Edging a game over .500 in Week 3 is hardly worth celebrating -- and this is by no means a lowering of the bar -- but the Cowboys have been a picture of mediocrity the last two years with consecutive 8-8 finishes.

The more the Cowboys can stack up wins early in the season the better, especially with the way the rest of the NFC East looks right now.

The division has three wins in the first three weeks and the Cowboys have two of them.

The Washington Redskins and New York Giants are 0-3 and don’t look like the teams that won the division last year (Redskins) or the Super Bowl two years ago (Giants). The Philadelphia Eagles are 1-2 and Chip Kelly is already facing questions in his first season as coach.

Who knew the Cowboys would look so stable?

“We needed this type of game,” said defensive end DeMarcus Ware, who picked up sack Nos. 114 and 115 of his career, passing Harvey Martin for the most in team history. “Coming off the loss we just had to Kansas City this sort of puts us back on track.”

The Cowboys’ 24-point margin of victory was the second largest since Jason Garrett took over as head coach. Only a 44-7 win against Buffalo on Nov. 13, 2011 was better. Three weeks prior to that game they beat the Rams 34-7 with DeMarco Murray rushing for a franchise-record 253 yards on 25 carries.

Murray managed only 175 yards on 26 carries on Sunday, including a 2-yard touchdown run in the second quarter that gave the Cowboys scores on their first three possessions and a 17-0 lead.

The defense was stifling.
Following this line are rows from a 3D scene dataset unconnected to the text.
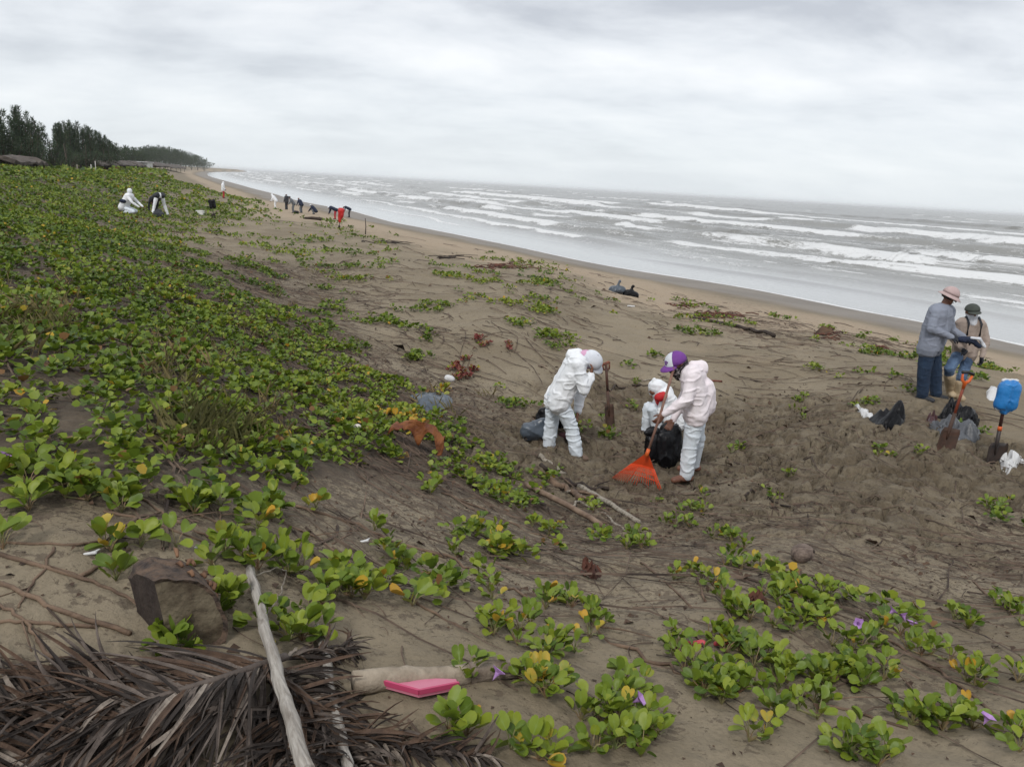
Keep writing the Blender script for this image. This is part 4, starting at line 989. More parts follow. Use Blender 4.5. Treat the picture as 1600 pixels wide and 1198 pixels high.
# plastic
def plastic(name, c1, c2, rough, spec=.5, bump=.5, bs=22):
    m = pmat(name, c1, c2, 4, rough, bump, bs, spec=spec, bdist=.02); return m
M_BLACKBAG = plastic('black_plastic', (.004, .004, .005), (.009, .009, .011), .38, .2)
M_GREYBAG = plastic('grey_plastic', (.085, .09, .10), (.055, .058, .066), .38)
M_BLUEBAG = plastic('slate_plastic', (.085, .105, .13), (.05, .062, .08), .30)
M_WHITEBAG = plastic('white_plastic', (.62, .62, .62), (.50, .50, .50), .4)
def drape(name, label, outline, peaks, mat, wr=.02, ws=9, cat='bag', group=None, fine=22, M=40, parent=None, seed=3, sink=.015):
    """a crumpled plastic thing lying on the sand: closed skin over a ground outline; peaks = (u, v of foot, height, radius)"""
    q = ground([p[0] for p in outline], [p[1] for p in outline]); c = q.mean(0); n = len(q)
    q = chaikin(np.vstack([q, q[:1]]), 1)[:-1] if n < 12 else q
    n = len(q); na = 64; ang = np.linspace(0, n, na, endpoint=False); i = ang.astype(int); f = (ang - i)[:, None]
    rim = q[i % n] * (1 - f) + q[(i + 1) % n] * f
    ts = np.linspace(0, 1, fine) ** .8
    X = c[0] + (rim[:, 0] - c[0])[None] * ts[:, None]; Y = c[1] + (rim[:, 1] - c[1])[None] * ts[:, None]
    gz = full_h(X, Y); H = np.zeros_like(X)
    for (u, v, h, r_) in peaks:
        p = ground([u], [v])[0]; d = np.hypot(X - p[0], Y - p[1]) / r_; H = np.maximum(H, h * np.exp(-d ** 2 * 1.2))
    H = H + .03
    rd = 1 - np.abs(fbm(X * ws, Y * ws, o=3, seed=seed) - .5) * 4
    H = (H + (np.clip(rd, -.6, 1)) * wr) * (1 - ts[:, None] ** 6) + .002
    H = np.maximum(H, .001)
    Vt = np.stack([X, Y, gz + H], -1).reshape(-1, 3); Vb = np.stack([X[-1], Y[-1], gz[-1] - sink], -1)
    V = np.vstack([Vt, Vb]) - c
    F = grid_faces(fine, na, True)[:, ::-1]; k = np.arange(na); base = (fine - 1) * na
    F2 = np.stack([base + k, base + (k + 1) % na, fine * na + (k + 1) % na, fine * na + k], -1)
    me = np_mesh(name, V, np.vstack([F, F2[:, ::-1]]), smooth=True); o = link(name, me, mat, parent, c)
    if parent is not None: o.location = Vector(c) - parent.location
    else: tag(o, label, cat, group)
    return o
drape('plastic_sheet', 'crumpled slate grey plastic bag lying flat among the vines', [(640, 618), (665, 614), (690, 613), (708, 622), (706, 636), (692, 646), (668, 643), (648, 634)], [(672, 635, .10, .22), (695, 635, .07, .2)], M_BLUEBAG, .022)
b1 = drape('black_bag', 'black plastic bag folded into a point on the sand by the men', [(1357, 655), (1375, 664), (1392, 669), (1411, 669), (1416, 655), (1412, 643), (1385, 642)], [(1402, 660, .26, .15), (1380, 658, .12, .13)], M_BLACKBAG, .02, 8)
drape('white_wrapper', 'flat white plastic scrap sticking out beside the black pointed bag', [(1333, 640), (1345, 639), (1362, 647), (1366, 654), (1352, 652)], [(1350, 647, .01, .1)], M_WHITEBAG, .006, cat='plastic')
drape('grey_bag', 'large grey bag lying in front of the pile by the first shovel', [(1450, 668), (1472, 684), (1500, 690), (1522, 696), (1533, 684), (1531, 664), (1500, 656), (1465, 656)], [(1480, 676, .15, .17), (1515, 678, .16, .17)], M_GREYBAG, .024, 7)
drape('black_bag', 'black bag at the back of the pile behind the first shovel', [(1462, 652), (1480, 660), (1510, 664), (1528, 660), (1525, 645), (1500, 638), (1475, 640)], [(1482, 655, .24, .14), (1512, 655, .15, .12)], M_BLACKBAG, .02, 7)
drape('maroon_bag', 'dark maroon bag squeezed out at the left of the grey pile', [(1445, 664), (1450, 658), (1462, 650), (1466, 656), (1455, 668)], [(1456, 660, .07, .08)], pmat('maroon_plastic', (.06, .014, .016), (.03, .01, .01), 5, .35), .01)
drape('white_bag', 'small white bag lying between the first shovel and the blue bag', [(1541, 612), (1542, 624), (1556, 627), (1560, 615), (1556, 607), (1548, 605)], [(1549, 619, .10, .10)], M_WHITEBAG, .012)
drape('white_bag', 'white plastic bag lying beside the blade of the right shovel', [(1562, 718), (1567, 736), (1580, 738), (1600, 726), (1604, 716), (1580, 710)], [(1575, 726, .10, .12)], M_WHITEBAG, .014)
drape('dark_bag', 'small dark bag lying right behind the grey pile', [(1512, 655), (1518, 668), (1530, 668), (1530, 655), (1520, 650)], [(1522, 662, .13, .09)], M_BLACKBAG, .012)
def bagpile(u, v, cones, label, mat, name='black_bag', wr=.03, ws=6, seed=1, vox=.022, k=1):
    c = G(u, v)
    return tag(blob(name, [(tuple(a * k for a in p), r * k, tuple(a * k for a in q), s * k) for p, r, q, s in cones], vox, mat, None, wr * k, ws, seed, 2, c), label, 'bag')
bagpile(966, 458, [((-.20, 0, .12), .17, (.12, .05, .12), .16), ((-.05, 0, .25), .08, (.0, 0, .42), .03), ((.0, 0, .42), .05, (.02, 0, .46), .06)], 'left black bag of the pair dumped on the beach', M_BLUEBAG, vox=.03)
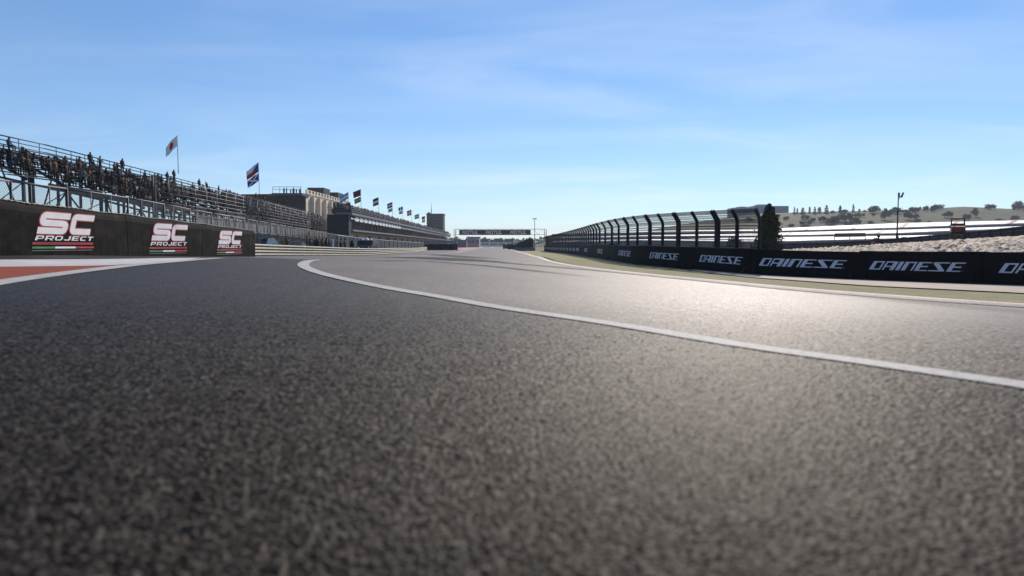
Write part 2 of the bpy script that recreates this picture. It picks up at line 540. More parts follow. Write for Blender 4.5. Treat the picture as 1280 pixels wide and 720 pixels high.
M['tuft'] = leaf_mat('tuft', (.17, .175, .07))
M['grass'] = grass_mat(); M['earth'] = earth_mat(); M['gravel'] = gravel_mat()
t_ = NT('hill_grass'); _c = t_.n('TexCoord').outputs['Object']
_a = t_.noise(_c, .012, 6, .65); _b = t_.noise(t_.mapping(_c, (1, 1, 6)), .05, 6, .7, 1.0)
t_.l(t_.mix(t_.math('MULTIPLY', _b, .8), t_.mix(t_.ramp(_a, [(.38, 0.), (.62, 1.)]), (.055, .070, .030), (.15, .135, .085)), (.05, .055, .03)), t_.b.inputs['Base Color'])
t_.b.inputs['Roughness'].default_value = .95; t_.b.inputs['Specular IOR Level'].default_value = .1
t_.bump(_b, .7, 2.0)
M['hill'] = t_.mat

# ------------------------------------------------------------------ camera, sky, sun
cam = bpy.data.cameras.new('camera'); co_ = bpy.data.objects.new('camera', cam); COL.objects.link(co_)
co_.location = (0, 0, 0); co_.rotation_euler = (math.pi / 2 - PITCH, 0, 0)
cam.sensor_width = 36; cam.lens = FPX / 1280 * 36
cam.clip_start = .05; cam.clip_end = 9000
cam.dof.use_dof = True; cam.dof.focus_distance = 34; cam.dof.aperture_fstop = 1.5
S.camera = co_
SUN_EL, SUN_AZ = 33.0, 20.0
sv = Vector((math.sin(R(SUN_AZ)) * math.cos(R(SUN_EL)), math.cos(R(SUN_AZ)) * math.cos(R(SUN_EL)), math.sin(R(SUN_EL))))
sl = bpy.data.lights.new('sun', 'SUN'); sl.energy = 5.0; sl.angle = R(.5); sl.color = (1, .90, .79)
so = bpy.data.objects.new('sun', sl); COL.objects.link(so); so.rotation_euler = (-sv).to_track_quat('-Z', 'Y').to_euler()
so.location = sv * 50
w = bpy.data.worlds.new('World'); S.world = w; w.use_nodes = True
nt = w.node_tree; bg = nt.nodes['Background']
sky = nt.nodes.new('ShaderNodeTexSky'); sky.sky_type = 'NISHITA'; sky.sun_disc = False
sky.sun_elevation = R(SUN_EL); sky.sun_rotation = R(SUN_AZ)
sky.air_density = 1.0; sky.dust_density = .05; sky.ozone_density = 2.2; sky.altitude = 300
bg.inputs['Strength'].default_value = .11


def wn(kind, **kw):
    nd = nt.nodes.new('ShaderNode' + kind)
    for k, v in kw.items(): setattr(nd, k, v)
    return nd


def wmath(op, a, b, c=None, clamp=False):
    nd = wn('Math', operation=op, use_clamp=clamp)
    for i, v in enumerate((a, b, c)):
        if v is None: continue
        if isinstance(v, (int, float)): nd.inputs[i].default_value = v
        else: nt.links.new(v, nd.inputs[i])
    return nd.outputs[0]


# thin cirrus, laid out on a plane far overhead
tc = wn('TexCoord'); sx = wn('SeparateXYZ'); nt.links.new(tc.outputs['Generated'], sx.inputs[0])
zz = wmath('ADD', wmath('MAXIMUM', sx.outputs[2], 0.0), .10)
cx = wmath('DIVIDE', sx.outputs[0], zz); cy = wmath('DIVIDE', sx.outputs[1], zz)
cb = wn('CombineXYZ'); nt.links.new(cx, cb.inputs[0]); nt.links.new(cy, cb.inputs[1])
mp = wn('Mapping'); mp.inputs['Rotation'].default_value = (0, 0, R(CROT)); mp.inputs['Scale'].default_value = (.75, 1.5, 1); mp.inputs['Location'].default_value = CLOC
nt.links.new(cb.outputs[0], mp.inputs[0])
n1 = wn('TexNoise'); n1.inputs['Scale'].default_value = 1.0; n1.inputs['Detail'].default_value = 6; n1.inputs['Roughness'].default_value = .52; n1.inputs['Distortion'].default_value = .7
nt.links.new(mp.outputs[0], n1.inputs['Vector'])
n2 = wn('TexNoise'); n2.inputs['Scale'].default_value = .45; n2.inputs['Detail'].default_value = 3
nt.links.new(mp.outputs[0], n2.inputs['Vector'])
r1 = wn('ValToRGB'); r1.color_ramp.elements[0].position = .40; r1.color_ramp.elements[1].position = .74; nt.links.new(n1.outputs['Fac'], r1.inputs[0])
r2 = wn('ValToRGB'); r2.color_ramp.elements[0].position = .30; r2.color_ramp.elements[1].position = .60; nt.links.new(n2.outputs['Fac'], r2.inputs[0])
cl = wmath('MULTIPLY', wmath('MULTIPLY', r1.outputs[0], r2.outputs[0]), .32)
mx = wn('Mix', data_type='RGBA'); nt.links.new(cl, mx.inputs[0]); hsv = wn('HueSaturation'); hsv.inputs['Saturation'].default_value = 1.15; nt.links.new(sky.outputs[0], hsv.inputs['Color']); gm = wn('Gamma'); gm.inputs['Gamma'].default_value = SKYG; nt.links.new(hsv.outputs[0], gm.inputs['Color']); tn = wn('Mix', data_type='RGBA', blend_type='MULTIPLY'); tn.inputs[0].default_value = 1; tn.inputs[7].default_value = (1.0, 1.19, 1.47, 1); nt.links.new(gm.outputs[0], tn.inputs[6]); nt.links.new(tn.outputs[2], mx.inputs[6])
mx.inputs[7].default_value = (8.2, 8.6, 9.2, 1)
nt.links.new(mx.outputs[2], bg.inputs['Color'])
S.view_settings.view_transform = 'Standard'; S.view_settings.look = 'None'
S.view_settings.gamma = 1; S.view_settings.use_curve_mapping = False
S.view_settings.exposure = 0.15
S.cycles.use_denoising = True
S.cycles.volume_bounces = 0
HAZE = .00018

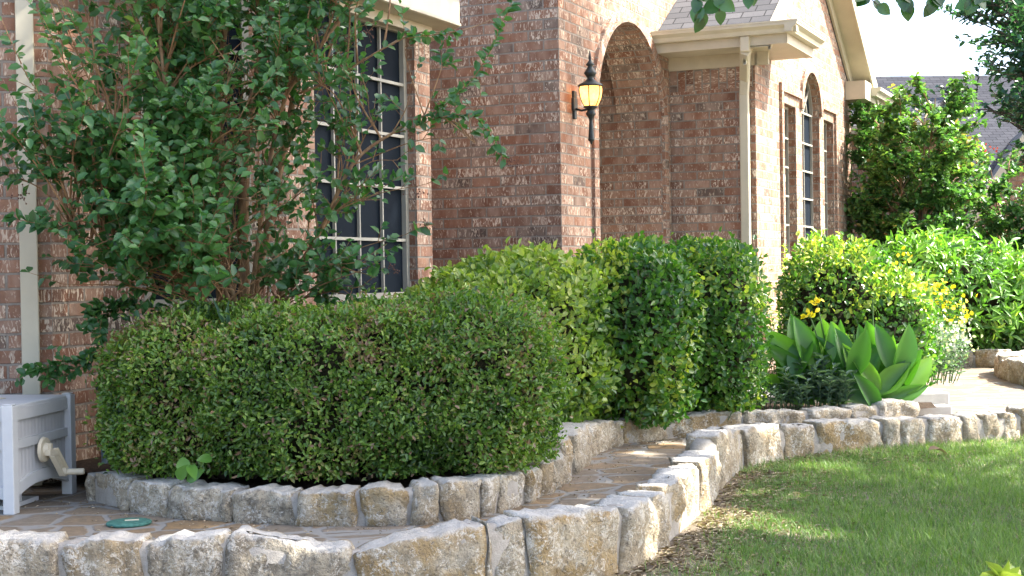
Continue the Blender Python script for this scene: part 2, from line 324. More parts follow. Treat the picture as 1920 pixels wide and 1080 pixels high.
# ------------------------------------------------------------ house plan (each wall runs left to right, inn = into the house)
A = R(24.4)
FD = Vector((math.sin(A), math.cos(A), 0)); SD = Vector((math.cos(A), -math.sin(A), 0)); DD = Vector((math.sin(A + R(45)), math.cos(A + R(45)), 0))
class Wall:
    def __init__(s, P, d, L, u0=0.0): s.P = Vector((P[0], P[1], 0)); s.d = d; s.L = L; s.inn = Vector((-d.y, d.x, 0)); s.u0 = u0
    def pt(s, t, dep=0.0, z=0.0): return s.P + s.d * t + s.inn * dep + Vector((0, 0, z))
    def end(s): return s.P + s.d * s.L
    def t_at(s, x, dep=0.0):         # distance along the wall seen at photo column x near eye level
        k = ray(x, 505); q = s.P + s.inn * dep
        det = k.x * -s.d.y + s.d.x * k.y
        return (k.x * -q.y + q.x * k.y) / det * -1 if False else ((q.x * k.y - q.y * k.x) / (s.d.y * k.x - s.d.x * k.y))
    def faces(s, mb, z0, z1, ops=()):
        """z1 number or function of t; ops: (t0, t1, zlow, zhigh number/function)"""
        f1 = z1 if callable(z1) else (lambda t: z1)
        br = {0.0, s.L}
        for o in ops:
            br |= {o[0], o[1]}
            if callable(o[3]): br |= {o[0] + (o[1] - o[0]) * (.5 - .5 * math.cos(math.pi * i / 28)) for i in range(29)}
        if callable(z1): br |= {s.L / 2}
        br = sorted(br)
        def q(ta, tb, za, zb, zc, zd):
            mb.poly([s.pt(ta, 0, za), s.pt(tb, 0, zb), s.pt(tb, 0, zc), s.pt(ta, 0, zd)], [(s.u0 + ta, za), (s.u0 + tb, zb), (s.u0 + tb, zc), (s.u0 + ta, zd)])
        for ta, tb in zip(br, br[1:]):
            if tb - ta < 1e-5: continue
            o = next((o for o in ops if o[0] - 1e-6 <= ta and tb <= o[1] + 1e-6), None)
            if o is None: q(ta, tb, z0, z0, f1(tb), f1(ta))
            else:
                h = o[3] if callable(o[3]) else (lambda t: o[3])
                if o[2] > z0: q(ta, tb, z0, z0, o[2], o[2])
                q(ta, tb, h(ta), h(tb), f1(tb), f1(ta))
    def reveal(s, mb, t0, t1, zl, zh, dep, sill=True, d0=0.0):
        h = zh if callable(zh) else (lambda t: zh)
        def q(a, b, c, d, ua, ub): mb.poly([a, b, c, d], [ua, (ub[0], ua[1]), ub, (ua[0], ub[1])])
        for t, sg in ((t1, 1), (t0, -1)):
            a, b = s.pt(t, d0, zl), s.pt(t, dep, zl); c, e = s.pt(t, dep, h(t)), s.pt(t, d0, h(t))
            if sg < 0: mb.poly([a, b, c, e], [(.01, zl), (dep - d0 + .01, zl), (dep - d0 + .01, h(t)), (.01, h(t))])
            else: mb.poly([b, a, e, c], [(.264 - dep + d0, zl), (.264, zl), (.264, h(t)), (.264 - dep + d0, h(t))])
        n = 32 if callable(zh) else 1; arc = h(t1)
        ts = [t1 + (t0 - t1) * (.5 - .5 * math.cos(math.pi * i / n)) for i in range(n + 1)] if n > 1 else [t1, t0]
        for i in range(n):
            a, b = s.pt(ts[i], d0, h(ts[i])), s.pt(ts[i + 1], d0, h(ts[i + 1])); ln = (b - a).length
            mb.poly([a, b, s.pt(ts[i + 1], dep, h(ts[i + 1])), s.pt(ts[i], dep, h(ts[i]))], [(.264, arc), (.264, arc + ln), (.264 - dep + d0, arc + ln), (.264 - dep + d0, arc)])
            arc += ln
        if sill: mb.poly([s.pt(t0, d0, zl), s.pt(t1, d0, zl), s.pt(t1, dep, zl), s.pt(t0, dep, zl)], [(0, t0 * 1.0), (0, t1), (dep, t1), (dep, t0)])

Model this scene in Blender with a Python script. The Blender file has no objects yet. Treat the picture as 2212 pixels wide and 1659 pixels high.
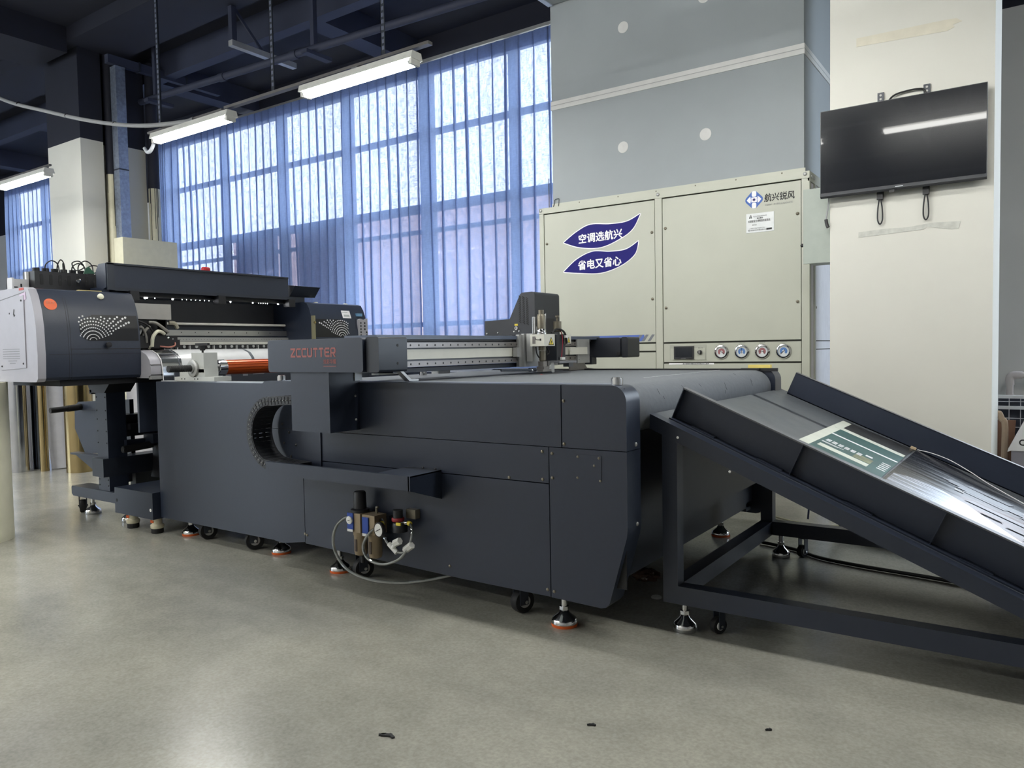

The Rams had one first down in the first half. Sam Bradford was not sacked in the first two games of the season (and four in a row dating back to last season), but he was sacked six times Sunday. The last time the Cowboys had six games in a game was an overtime win at San Francisco on Sept. 18, 2011.

Tony Romo played that game with a punctured lung and fractured rib. His ribs were merely just bruised this time and he did not need a pain-killing injection before the game.

“You feel good when you win and it doesn’t feel good when you lose,” said Romo, who completed 17 of 24 passes for 210 yards and three touchdowns. “That’s probably the after affect. This Monday will feel good. Last Monday probably didn’t feel as good.”

The goal now is to make sure a week from Monday, they feel good after playing San Diego. The Giants play at Kansas City. The Eagles are at Denver. The Redskins are at Oakland.

“We can’t be a roller-coaster,” Ware said. “We’ve got to be consistent. It’s going to take heart and hard work to do what we want to do.”

Even if it is ridiculously early in the season, things are shaping up in the Cowboys’ favor.

Yet even owner and general manager Jerry Jones, the king of optimism, did not take the bait, sounding more like the process-oriented Garrett.

“I think that before we start putting the dirt on the coffin, figuratively speaking, I think we better wait and see some more games played,” Jones said. “This division could turn out to be as strong as horseradish. It’s early and these teams are evolving.”